First, install ffetch in the frontend folder:

npm install @gkoos/ffetch

Then, we can rewrite our poller.ts file using ffetch:

import createClient from '@gkoos/ffetch';

// Cache for responses
const cache: Record<string, any> = {};

// Create ffetch client
const api = createClient({
  timeout: 3000,
  retries: 2,
});


function cancelRequests() {
  api.abortAll();
}

export async function fetchUserListData() {
  cancelRequests();
  if (cache.userList) return cache.userList;
  try {
    const userIds = await api('http://localhost:3000/users').then(r => r.json());
    const users = await Promise.all(
      userIds.map((id: number) => api(`http://localhost:3000/users/${id}`).then(r => r.json()))
    );
    const taskCounts = await Promise.all(
      userIds.map((id: number) => api(`http://localhost:3000/users/${id}/tasks`).then(r => r.json()).then((tasks: any[]) => tasks.length))
    );
    cache.userList = { users, taskCounts };
    return cache.userList;
  } catch (err) {
    if (cache.userList) return cache.userList;
    throw err;
  }
}

export async function fetchUserDetailsData(userId: number) {
  cancelRequests();
  const cacheKey = `userDetails_${userId}`;
  if (cache[cacheKey]) return cache[cacheKey];
  try {
    const user = await api(`http://localhost:3000/users/${userId}`).then(r => r.json());
    const taskIds = await api(`http://localhost:3000/users/${userId}/tasks`).then(r => r.json());
    const tasks = await Promise.all(
      taskIds.map((id: number) => api(`http://localhost:3000/tasks/${id}`).then(r => r.json()))
    );
    cache[cacheKey] = { user, tasks };
    return cache[cacheKey];
  } catch (err) {
    if (cache[cacheKey]) return cache[cacheKey];
    throw err;
  }
}

The code is much cleaner and easier to read. We don't have to worry about retries, timeouts, or cancellations anymore. ffetch takes care of that for us. We just create a client with the desired options and use it to make requests.

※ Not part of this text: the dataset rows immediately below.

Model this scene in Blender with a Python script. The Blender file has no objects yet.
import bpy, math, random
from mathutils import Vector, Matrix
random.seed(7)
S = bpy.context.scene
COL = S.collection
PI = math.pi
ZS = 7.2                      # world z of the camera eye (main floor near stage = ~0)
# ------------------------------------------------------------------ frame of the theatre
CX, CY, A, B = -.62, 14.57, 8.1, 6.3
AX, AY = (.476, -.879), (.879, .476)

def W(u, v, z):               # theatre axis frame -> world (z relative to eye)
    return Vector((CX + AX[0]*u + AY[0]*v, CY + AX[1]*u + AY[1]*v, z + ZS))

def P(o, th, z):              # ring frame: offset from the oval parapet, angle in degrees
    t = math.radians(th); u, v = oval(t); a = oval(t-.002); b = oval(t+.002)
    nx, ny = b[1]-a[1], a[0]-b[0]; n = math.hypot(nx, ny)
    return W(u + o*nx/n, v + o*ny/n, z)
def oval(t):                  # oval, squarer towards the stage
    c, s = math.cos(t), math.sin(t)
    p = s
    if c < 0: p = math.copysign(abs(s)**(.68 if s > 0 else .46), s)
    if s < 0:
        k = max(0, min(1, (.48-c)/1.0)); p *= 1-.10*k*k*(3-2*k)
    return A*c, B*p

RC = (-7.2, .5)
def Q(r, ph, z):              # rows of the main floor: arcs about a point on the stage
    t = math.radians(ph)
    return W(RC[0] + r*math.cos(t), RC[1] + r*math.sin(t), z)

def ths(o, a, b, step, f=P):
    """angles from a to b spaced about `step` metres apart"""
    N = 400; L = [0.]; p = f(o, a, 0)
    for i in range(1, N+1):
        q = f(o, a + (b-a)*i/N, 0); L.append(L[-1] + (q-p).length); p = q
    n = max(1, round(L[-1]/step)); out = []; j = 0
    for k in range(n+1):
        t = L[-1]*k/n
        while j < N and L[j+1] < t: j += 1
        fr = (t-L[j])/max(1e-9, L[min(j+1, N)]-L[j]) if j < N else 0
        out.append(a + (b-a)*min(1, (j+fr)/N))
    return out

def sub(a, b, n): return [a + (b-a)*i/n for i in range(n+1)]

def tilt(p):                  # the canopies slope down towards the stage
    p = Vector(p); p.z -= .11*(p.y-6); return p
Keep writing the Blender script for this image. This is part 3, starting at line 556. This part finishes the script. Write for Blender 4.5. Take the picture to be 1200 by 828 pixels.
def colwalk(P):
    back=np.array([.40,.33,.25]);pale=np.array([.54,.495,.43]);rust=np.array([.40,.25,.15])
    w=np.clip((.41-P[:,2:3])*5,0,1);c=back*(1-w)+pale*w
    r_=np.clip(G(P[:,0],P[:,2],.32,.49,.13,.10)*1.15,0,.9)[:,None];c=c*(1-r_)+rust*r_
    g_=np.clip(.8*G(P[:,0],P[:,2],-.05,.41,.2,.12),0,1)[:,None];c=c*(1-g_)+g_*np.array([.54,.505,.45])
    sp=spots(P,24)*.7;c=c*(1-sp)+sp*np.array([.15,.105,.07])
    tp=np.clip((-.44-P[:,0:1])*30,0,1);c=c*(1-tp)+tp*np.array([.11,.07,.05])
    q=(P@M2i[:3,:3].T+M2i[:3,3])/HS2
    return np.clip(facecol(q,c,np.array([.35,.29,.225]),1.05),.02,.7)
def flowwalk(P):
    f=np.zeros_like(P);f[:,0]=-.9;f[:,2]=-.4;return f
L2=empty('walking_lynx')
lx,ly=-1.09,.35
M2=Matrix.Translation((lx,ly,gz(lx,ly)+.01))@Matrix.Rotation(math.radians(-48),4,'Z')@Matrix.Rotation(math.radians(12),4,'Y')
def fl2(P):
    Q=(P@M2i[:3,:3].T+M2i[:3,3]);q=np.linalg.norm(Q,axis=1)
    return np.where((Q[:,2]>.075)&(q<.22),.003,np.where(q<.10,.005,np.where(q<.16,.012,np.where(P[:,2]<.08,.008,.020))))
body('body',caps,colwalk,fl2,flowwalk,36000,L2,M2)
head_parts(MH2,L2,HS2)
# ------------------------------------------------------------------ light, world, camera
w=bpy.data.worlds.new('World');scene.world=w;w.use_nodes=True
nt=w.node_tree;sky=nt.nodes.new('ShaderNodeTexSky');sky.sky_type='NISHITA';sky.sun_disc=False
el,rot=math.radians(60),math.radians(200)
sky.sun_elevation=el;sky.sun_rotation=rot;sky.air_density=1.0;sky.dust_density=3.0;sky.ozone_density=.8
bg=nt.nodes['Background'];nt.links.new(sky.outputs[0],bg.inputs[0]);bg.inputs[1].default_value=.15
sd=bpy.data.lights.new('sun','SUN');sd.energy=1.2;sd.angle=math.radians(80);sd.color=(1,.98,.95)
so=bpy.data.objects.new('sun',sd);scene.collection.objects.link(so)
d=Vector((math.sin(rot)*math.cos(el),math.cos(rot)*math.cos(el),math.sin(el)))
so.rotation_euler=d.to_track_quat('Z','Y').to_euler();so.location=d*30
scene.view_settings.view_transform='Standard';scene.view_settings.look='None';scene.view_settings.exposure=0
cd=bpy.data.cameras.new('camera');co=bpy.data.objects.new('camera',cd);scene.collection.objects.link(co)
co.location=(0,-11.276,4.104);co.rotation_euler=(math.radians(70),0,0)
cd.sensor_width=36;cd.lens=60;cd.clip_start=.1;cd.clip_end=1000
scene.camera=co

Other Benefits of Using ffetch

• Circuit breaker: automatic endpoint cooldown after repeated failures
• Automatic exponential backoff for retries: increasing wait times between retries
• Global error handling: hooks for logging, modifying requests/responses, etc.
• We can fine-tune which failures should trigger a retry, and which should not. For example, we can choose to retry on network errors and 5xx server errors, but not on 4xx client errors.

ffetch doesn't do anything magical you couldn't build yourself, but it saves you from writing, testing, and maintaining all that boilerplate. It's a convenience wrapper that bakes in production-grade patterns (like circuit breaker and backoff) so you can focus on your app, not your fetch logic. It also stops at the fetch layer, so you can still use your own caching, state management, and UI libraries as you see fit.

Conclusion

The main takeaway of this article is not that you should use ffetch specifically, but that you should not rely on vanilla Fetch for production-ready applications. The network is unreliable, and you need to be prepared for it. You need to handle errors, retries, timeouts, cancellations, and caching gracefully to provide a good user experience.

What you exactly need to do depends on your specific use case and requirements, but you can't go to production handling the happy path only. Things can and will go wrong, and your app needs to handle at least the most common failure scenarios. And ffetch can help with that.